Des réseaux d’eau potables toujours incomplets

Alors que dans nombre de zones rurales, les maisons elles-mêmes ne sont pas toujours raccordées aux réseaux d’eau potable des villes, la tâche promet d’être longue. En Guyane, on estime que 15 % de la population n’a pas accès à l’eau potable.

« Pour faire une trouée à travers la forêt et un captage d’eau potable, j’en ai eu pour 40 000 euros de ma poche ! Heureusement que des amis m’ont aidé, sinon ça aurait été difficile de me relancer », relate Shirley Jean-Charles, dont la demande de subvention au Feader mettait pour elle trop de temps à être traitée.
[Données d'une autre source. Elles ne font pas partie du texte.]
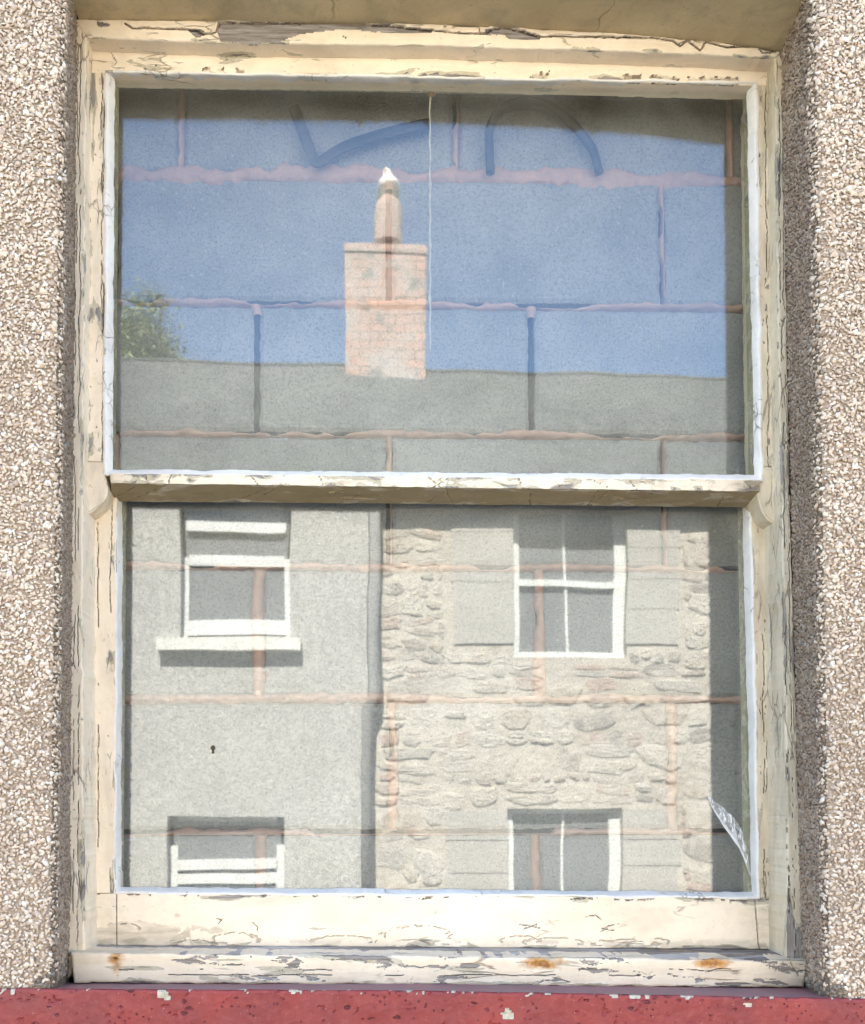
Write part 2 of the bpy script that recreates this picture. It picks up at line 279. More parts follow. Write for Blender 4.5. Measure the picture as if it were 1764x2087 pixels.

Shirley avec le forage qu’elle a autofinancé, montrant qu’avec le changement climatique, même les pratiques les plus vertueuses auront certainement besoin d’irrigation lors des années les plus sèches, appelées à se multiplier.
© Enzo Dubesset / Reporterre

Si elle n’est pas anticipée, la problématique de l’eau risque fort de venir se rajouter aux freins structurels qui paralysent déjà l’agriculture guyanaise comme le manque de techniciens présents sur le territoire ou, surtout, l’accès au foncier, toujours possédé à 97 % par l’État.

Ainsi, en Guyane, de nombreux paysans comme Shirley Jean-Charles sont installés sur des terres que cultivaient déjà leurs parents mais continuent de ne pas être propriétaires. C’est pourtant, là, chez eux, entre un arbre à cupuaçu, quelques patates douces et un prunier monbin, que se trouvent les pistes qui permettent d’imaginer une agriculture adaptée au dérèglement climatique.